Starred review from February 1, 2016
Brinkley (The Quiet World), a professor of history at Rice University, succeeds in showing that F.D.R. should be remembered for his extraordinary, often unsung role as a great conservationist, particularly of public lands. From childhood, Roosevelt was taken by the natural surroundings of his Hudson River home, and as he emerged to greatness he never lost his interest in preserving natural habitats as state and national parks, wildlife refuges, monuments, and forestsâespecially those lands near American cities. Brinkley, who in Wilderness Warrior wrote about Theodore Roosevelt's outdoorsmanship, makes a solid, if mostly unstated, case that F.D.R.'s conservationist record is as important as his cousin's.

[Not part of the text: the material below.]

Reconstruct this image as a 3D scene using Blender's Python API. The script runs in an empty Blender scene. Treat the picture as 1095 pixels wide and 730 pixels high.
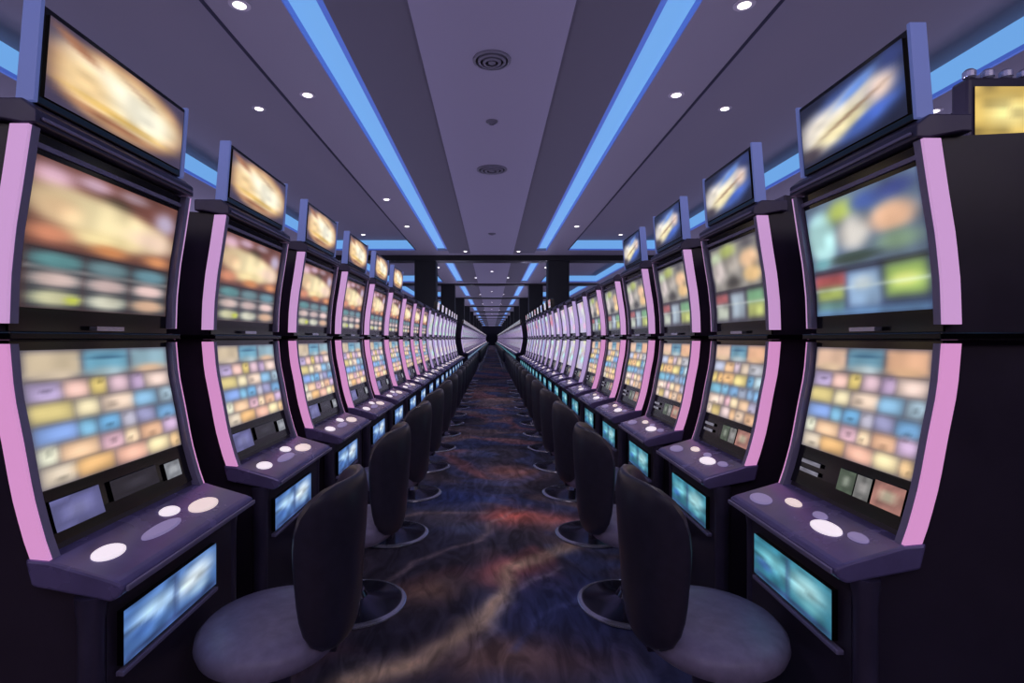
import bpy, bmesh, math, random
import numpy as np
from mathutils import Vector, Matrix

SC = bpy.context.scene
COL = SC.collection
R = math.radians
rng = random.Random(7)

# ------------------------------------------------------------------ camera, world, exposure
EYE = 1.25
FPX = 576.0                      # focal length in pixels of a 1095 wide frame
cam_d = bpy.data.cameras.new('camera')
cam = bpy.data.objects.new('camera', cam_d)
COL.objects.link(cam)
cam.location = (0, 0, EYE)
cam.rotation_euler = (R(90), 0, 0)
cam_d.sensor_width = 36
cam_d.lens = 36 * FPX / 1095
cam_d.shift_x = 21.5 / 1095
cam_d.shift_y = -3.0 / 1095
cam_d.clip_start = 0.05
cam_d.clip_end = 300
SC.camera = cam

world = bpy.data.worlds.new('world')
SC.world = world
world.use_nodes = True
world.node_tree.nodes['Background'].inputs[0].default_value = (0.16, 0.13, 0.30, 1)
world.node_tree.nodes['Background'].inputs[1].default_value = 0.3

SC.view_settings.view_transform = 'Standard'
SC.view_settings.look = 'None'
SC.view_settings.exposure = 0.0
SC.view_settings.gamma = 1.0
SC.view_settings.use_curve_mapping = False
SC.cycles.use_denoising = True
SC.cycles.max_bounces = 6
SC.cycles.diffuse_bounces = 4
SC.cycles.glossy_bounces = 3
SC.cycles.sample_clamp_indirect = 4

HC = 2.37                        # ceiling above the eye
ZC = EYE + HC                    # ceiling height
TRAY = 0.26                      # side trays rise this much
END = 102.0                      # far wall
BACK = -3.0                      # wall behind the camera
SIDE = 9.0
BEAMS = [15.3 + 7.9 * i for i in range(11)]


def add_light(name, kind, loc, rot, energy, color, **kw):
    d = bpy.data.lights.new(name, kind)
    d.energy = energy
    d.color = color
    for k, v in kw.items():
        setattr(d, k, v)
    o = bpy.data.objects.new(name, d)
    o.location = loc
    o.rotation_euler = rot
    COL.objects.link(o)
    return o


# added unseen fill aimed up to brighten ceiling: along rows, sides, behind viewer
for sx in (-1, 1):
    add_light('row_fill_light', 'AREA', (sx * 1.585, 50.0, 1.84), (R(180), 0, 0), 340, (0.68, 0.64, 1.0),
              shape='RECTANGLE', size=0.02, size_y=103.0)
    add_light('side_fill_light', 'AREA', (sx * 6.5, 50.0, 1.9), (R(180), 0, 0), 1000, (0.62, 0.60, 1.0),
              shape='RECTANGLE', size=1.2, size_y=100.0)
add_light('rear_up_fill_light', 'AREA', (0, -1.6, 2.2), (R(180), 0, 0), 75, (0.78, 0.68, 1.0),
          shape='RECTANGLE', size=6.0, size_y=1.4)


# added unseen warm fill behind the viewer, lifts cabinet sides and stool backs
add_light('rear_fill_light', 'AREA', (0, BACK + .4, 3.3), (R(62), 0, 0), 52, (1.0, 0.86, 0.96),
          shape='RECTANGLE', size=12.0, size_y=1.0)

# ------------------------------------------------------------------ colour helpers
def lin(c):
    c = np.asarray(c, dtype=float)
    if c.max() > 1.001:
        c = c / 255.0
    return np.where(c <= 0.04045, c / 12.92, ((c + 0.055) / 1.055) ** 2.4)


def rgba(c):
    l = lin(c)
    return (float(l[0]), float(l[1]), float(l[2]), 1.0)


def mat(name, col, rough=0.5, metal=0.0, emit=None, es=0.0, noise=None, coat=0.0, spec=0.5):
    m = bpy.data.materials.new(name)
    m.use_nodes = True
    nt = m.node_tree
    b = nt.nodes['Principled BSDF']
    b.inputs['Base Color'].default_value = rgba(col)
    b.inputs['Roughness'].default_value = rough
    b.inputs['Metallic'].default_value = metal
    b.inputs['Coat Weight'].default_value = coat
    b.inputs['Specular IOR Level'].default_value = spec
    if emit is not None:
        b.inputs['Emission Color'].default_value = rgba(emit)
        b.inputs['Emission Strength'].default_value = es
    if noise:
        sc, amt = noise
        tc = nt.nodes.new('ShaderNodeTexCoord')
        n = nt.nodes.new('ShaderNodeTexNoise')
        n.inputs['Scale'].default_value = sc
        n.inputs['Detail'].default_value = 4
        nt.links.new(tc.outputs['Object'], n.inputs['Vector'])
        r = nt.nodes.new('ShaderNodeMapRange')
        r.inputs[3].default_value = max(0.02, rough - amt)
        r.inputs[4].default_value = min(1.0, rough + amt)
        nt.links.new(n.outputs['Fac'], r.inputs[0])
        nt.links.new(r.outputs[0], b.inputs['Roughness'])
        mx = nt.nodes.new('ShaderNodeMixRGB')
        mx.blend_type = 'MULTIPLY'
        mx.inputs['Fac'].default_value = 0.5
        mx.inputs['Color1'].default_value = rgba(col)
        nt.links.new(n.outputs['Fac'], mx.inputs['Color2'])
        nt.links.new(mx.outputs['Color'], b.inputs['Base Color'])
    return m


def screen_mat(name, strength):
    m = bpy.data.materials.new(name)
    m.use_nodes = True
    nt = m.node_tree
    b = nt.nodes['Principled BSDF']
    b.inputs['Base Color'].default_value = (0.01, 0.01, 0.012, 1)
    b.inputs['Roughness'].default_value = 0.25
    at = nt.nodes.new('ShaderNodeAttribute')
    at.attribute_name = 'Col'
    nt.links.new(at.outputs['Color'], b.inputs['Emission Color'])
    b.inputs['Emission Strength'].default_value = strength
    return m


M = dict(
    ceiling=mat('ceiling_paint', (150, 142, 158), 0.8),
    ceiling_dark=mat('ceiling_paint_dark', (112, 107, 122), 0.8),
    ceiling_panel=mat('ceiling_paint_light', (166, 159, 184), 0.8),
    gap_shade=mat('painted_gap_shade', (38, 34, 62), 0.7),
    beam=mat('beam_paint', (16, 15, 24), 0.5, noise=(2, 0.1)),
    pillar=mat('polished_black_stone', (14, 13, 19), 0.5, noise=(5, 0.08)),
    wall=mat('dark_wall', (34, 30, 48), 0.8, noise=(1, 0.05)),
    cove=mat('cove_light', (50, 70, 100), 0.6, emit=(108, 164, 226), es=1.0),
    rim_glow=mat('painted_rim_glow', (60, 70, 120), 0.6, emit=(66, 96, 190), es=0.85),
    cabinet=mat('black_laminate', (62, 54, 70), 0.35, noise=(6, 0.08)),
    gloss=mat('black_gloss', (10, 9, 14), 0.15),
    metal=mat('brushed_grey_metal', (150, 144, 178), 0.4, metal=0.2),
    darkmetal=mat('dark_metal', (92, 86, 112), 0.35, metal=0.35, noise=(14, 0.12)),
    chrome=mat('chrome', (205, 205, 225), 0.2, metal=0.75),
    darkchrome=mat('dark_chrome', (120, 118, 140), 0.18, metal=0.95),
    deck=mat('deck_gloss', (146, 136, 192), 0.25, metal=0.3, noise=(9, 0.12)),
    strip_up=mat('pink_light_strip_upper', (200, 150, 195), 0.5, emit=(184, 142, 188), es=1.0),
    strip_low=mat('pink_light_strip_lower', (210, 150, 200), 0.5, emit=(196, 134, 182), es=1.0),
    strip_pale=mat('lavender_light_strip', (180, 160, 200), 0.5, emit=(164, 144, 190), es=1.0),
    edge_blue=mat('topper_edge_light', (110, 120, 170), 0.35, metal=0.2, emit=(92, 104, 166), es=0.6),
    button=mat('lit_button', (230, 225, 225), 0.4, emit=(226, 214, 222), es=1.0),
    button_dim=mat('dim_lit_button', (150, 140, 170), 0.4, emit=(118, 106, 146), es=0.9),
    button_warm=mat('warm_lit_button', (230, 215, 205), 0.4, emit=(214, 194, 190), es=1.0),
    screen=screen_mat('display', 1.0),
    leather=mat('black_leather', (62, 58, 76), 0.34, noise=(30, 0.06)),
    seat=mat('grey_leather', (166, 156, 188), 0.42, noise=(30, 0.05)),
    lamp=mat('downlight_glow', (255, 250, 240), 0.5, emit=(255, 246, 246), es=5.0),
    lamp_ring=mat('downlight_ring', (190, 180, 195), 0.5),
    vent=mat('vent_metal', (120, 116, 134), 0.5),
    vent_dark=mat('vent_dark', (26, 24, 36), 0.6),
)


# ------------------------------------------------------------------ mesh builder
class MB:
    def __init__(self):
        self.v, self.f, self.m, self.c, self.mats = [], [], [], [], []

    def _mi(self, m):
        if m not in self.mats:
            self.mats.append(m)
        return self.mats.index(m)

    def add(self, vs, fs, m, cols=None):
        o = len(self.v)
        self.v += [tuple(map(float, p)) for p in vs]
        self.c += list(cols) if cols is not None else [(0, 0, 0)] * len(vs)
        mi = self._mi(m)
        for f in fs:
            self.f.append([o + i for i in f])
            self.m.append(mi)
        return self

    def box(self, x0, x1, y0, y1, z0, z1, m, bev=0.0, seg=2):
        bm = bmesh.new()
        bmesh.ops.create_cube(bm, size=1)
        for v in bm.verts:
            v.co = Vector((x0 + (v.co.x + .5) * (x1 - x0), y0 + (v.co.y + .5) * (y1 - y0), z0 + (v.co.z + .5) * (z1 - z0)))
        if bev > 0:
            bmesh.ops.bevel(bm, geom=bm.edges[:], offset=bev, segments=seg, profile=0.5, affect='EDGES')
        self.from_bm(bm, m)
        return self

    def from_bm(self, bm, m, mtx=None):
        bm.verts.index_update()
        vs = [(mtx @ v.co) if mtx else v.co.copy() for v in bm.verts]
        self.add(vs, [[v.index for v in f.verts] for f in bm.faces], m)
        bm.free()

    def prism(self, prof, x0, x1, m, bev=0.0):
        """prof: closed list of (y, z), extruded along x"""
        bm = bmesh.new()
        a = [bm.verts.new((x0, y, z)) for y, z in prof]
        b = [bm.verts.new((x1, y, z)) for y, z in prof]
        n = len(prof)
        bm.faces.new(a)
        bm.faces.new(b[::-1])
        for i in range(n):
            j = (i + 1) % n
            bm.faces.new((a[i], b[i], b[j], a[j]))
        bmesh.ops.recalc_face_normals(bm, faces=bm.faces[:])
        if bev > 0:
            bmesh.ops.bevel(bm, geom=[e for e in bm.edges if e.calc_face_angle(0) > 0.5], offset=bev, segments=2, profile=0.5, affect='EDGES')
        self.from_bm(bm, m)
        return self

    def lathe(self, prof, m, n=32, c=(0, 0, 0)):
        """prof: (r, z) from bottom to top; closes at r = 0 ends"""
        vs, fs = [], []
        for r, z in prof:
            for k in range(n):
                a = 2 * math.pi * k / n
                vs.append((c[0] + r * math.cos(a), c[1] + r * math.sin(a), c[2] + z))
        for i in range(len(prof) - 1):
            for k in range(n):
                k2 = (k + 1) % n
                fs.append((i * n + k, i * n + k2, (i + 1) * n + k2, (i + 1) * n + k))
        fs.append(tuple(range(n))[::-1])
        fs.append(tuple((len(prof) - 1) * n + k for k in range(n)))
        self.add(vs, fs, m)
        return self

    def grid_slab(self, pts, cols, thick_dir, m, side_m):
        """pts [nv][nu] front points, closed by a back offset by thick_dir"""
        nv, nu = len(pts), len(pts[0])
        vs = [p for row in pts for p in row]
        cs = [c for row in cols for c in row]
        fs = [(j * nu + i, j * nu + i + 1, (j + 1) * nu + i + 1, (j + 1) * nu + i) for j in range(nv - 1) for i in range(nu - 1)]
        self.add(vs, fs, m, cs)
        rim = [(0, i) for i in range(nu)] + [(j, nu - 1) for j in range(1, nv)] + [(nv - 1, i) for i in range(nu - 2, -1, -1)] + [(j, 0) for j in range(nv - 2, 0, -1)]
        td = Vector(thick_dir)
        fr = [Vector(pts[j][i]) for j, i in rim]
        bk = [p + td for p in fr]
        n = len(rim)
        self.add(fr + bk, [(k, k + n, (k + 1) % n + n, (k + 1) % n) for k in range(n)], side_m)
        # back face, row by row so that it follows the curve
        lf = [Vector(pts[j][0]) + td for j in range(nv)]
        rt = [Vector(pts[j][-1]) + td for j in range(nv)]
        self.add(lf + rt, [(j, j + 1, nv + j + 1, nv + j) for j in range(nv - 1)], side_m)
        return self

    def mesh(self, name, smooth=False):
        me = bpy.data.meshes.new(name)
        me.from_pydata(self.v, [], self.f)
        for m in self.mats:
            me.materials.append(m)
        me.polygons.foreach_set('material_index', self.m)
        if smooth:
            me.polygons.foreach_set('use_smooth', [True] * len(self.f))
        if any(c != (0, 0, 0) for c in self.c):
            a = me.color_attributes.new('Col', 'FLOAT_COLOR', 'POINT')
            a.data.foreach_set('color', np.array([[c[0], c[1], c[2], 1.0] for c in self.c], dtype=np.float32).ravel())
        me.update()
        bm = bmesh.new()
        bm.from_mesh(me)
        bmesh.ops.recalc_face_normals(bm, faces=bm.faces[:])
        bm.to_mesh(me)
        bm.free()
        if smooth:
            me.set_sharp_from_angle(angle=R(40))
        return me

    def build(self, name, parent=None, smooth=False, loc=None):
        o = bpy.data.objects.new(name, self.mesh(name, smooth))
        COL.objects.link(o)
        if parent is not None:
            o.parent = parent
        if loc is not None:
            o.location = loc
        return o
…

Brinkley also addresses the many people who joined F.D.R. in his environmental passions as he covers the lands the president and his administration set aside. He also shows how F.D.R., in his wartime presidency, was moving toward what Brinkley terms "global conservation." The book's detail can be overwhelming and, as with many works of modern American history, it's mostly narrative without a strong point of view, save for Brinkley's evident and justifiable admiration for F.D.R.'s achievements. But Brinkley's book adds significantly to knowledge of F.D.R. as both man and president, and ranks among the best books on this major historical figure.

February 15, 2016
Renowned presidential historian and television commentator Brinkley (history, Rice Univ.) is author of innumerable books including The Wilderness Warrior, that recount Theodore Roosevelt's role in environmental preservation. Here he focuses on the leadership of Franklin Roosevelt (1882-1945) in the Civilian Conservation Corps, which restored and reforested the land and established dozens of park systems and scenic roadways. FDR was motivated by both his congenital love for nature and his acute political instincts to alleviate unemployment during the Great Depression, combining conservation policy with his overall economic strategy. He also benefited from the advice of his wife, Eleanor, politicians Harold Ickes and Gifford Pinchot, and Supreme Court justice William O. Douglas. Brinkley further studies less-examined figures such as the influential Rosalie Edge, a New York socialite and suffragist who lobbied the Audubon Society and managed the Emergency Conservation Committee. As with Theodore, FDR's policies navigated between practical uses of land and pristine protection. VERDICT With an accessible writing style, Brinkley crafts a detailed study that will attract legions of faithful readers. Scholars will savor the author's meticulous annotations in addition to endnotes highlighting a lesser-studied aspect of Franklin's legacy of governmental action, which is also briefly addressed in FDR and the Environment, edited by D. Woolner and H. Henderson. [See Prepub Alert, 9/28/15.]--Frederick J. Augustyn Jr., Lib. of Congress, Washington, DC
Copyright 2016 Library Journal, LLC Used with permission.

February 1, 2016
Brinkley (History/Rice Univ.; Cronkite, 2012, etc.) returns with the provocative argument that Theodore Roosevelt was not the only environmentalist in the Roosevelt clan--far from it. "There was never a eureka moment that transformed Franklin D. Roosevelt into a dyed-in-the-wool forest conservationist," writes the author at the opening of this book. If there were, perhaps it would be at the Chicago World's Fair of 1893, when the 11-year-old boy studied the thousands of specimens of flora and fauna on display, ardently taking in "the nucleus of Chicago's Field Museum of Natural History." Having grown up with an interest in nature, and especially in birds, FDR took time as an officeholder in New York to preserve state lands and create parks; among his campaigns was one to convert the entire Catskills Mountains region into a protected conservation district, if not a state park, that mixed private and public ownership. As governor of New York, he assembled his first "brain trusts," and among the first of these was one devoted to forestry and agronomy. As president, he famously initiated such environmental programs as the Civilian Conservation Corps, using an earlier idea of "forestry as work-relief" to gain bipartisan support for other planks of the New Deal. In his biography of the secretary, T.H. Watkins gave Interior Secretary Harold Ickes most of the credit for the principal environmental accomplishments of the FDR administrations, but Brinkley makes clear that Roosevelt was there at the creation and took a personal interest and lobbied hard for his proposals. Not all of them succeeded, notes the author: of a proposed "national shoreline parks" measure, for instance, only one of a dozen sites, Cape Hatteras, came under national protection. Even so, dozens of grasslands, game refuges, forests, and other conservation units came into the commonweal thanks to FDR's work. Overlong, as are so many of Brinkley's books, but a brightly written, highly useful argument, especially in a time when the public domain is under siege.